NPR Music is full of label shills. Seriously. It surprised me too.

Jacob Ganz and Frannie Kelley of NPR music were on Friday's Planet Money podcast. They were talking about Jonathan Coulton, a geek rocker who has no label deals at all and makes several hundred K a year selling his stuff online. The question was simple: Is Coulton's success a signal that the label system is going away?

Jacob Ganz and Frannie Kelley said Coulton was lucky, but his model was not repeatable. Their argument: Labels make artists. They take over all the backend stuff - marketing, booking, advertising, getting you on the radio, and on and on. The poster-child: Biebber. Coulton, working online, can't become Biebber.

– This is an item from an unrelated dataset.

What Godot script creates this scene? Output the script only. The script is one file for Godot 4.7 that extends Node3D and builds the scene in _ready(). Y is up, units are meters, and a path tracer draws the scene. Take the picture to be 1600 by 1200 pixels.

Just listen to the podcast. It's 25 minutes of hipster music lovers defending labels that churn through, eat up, and spit out the indie-esque bands that NPR loves to feature in their tiny desk concerts. (Also recommended) Seriously?!

And to make you feel better, perhaps the best kinetic typography on the internet:

1 comment:

thegameiam said...

That is the coolest video I've seen in a long time.

I've been mulling over an essay about how Coulton's Shop Vac is to modern suburban ennui what the Police's Synchronicity II was to the ennui of the 80s - rather than being about the isolation of family life in an industrial setting, it's about the isolation of the individual even from family life.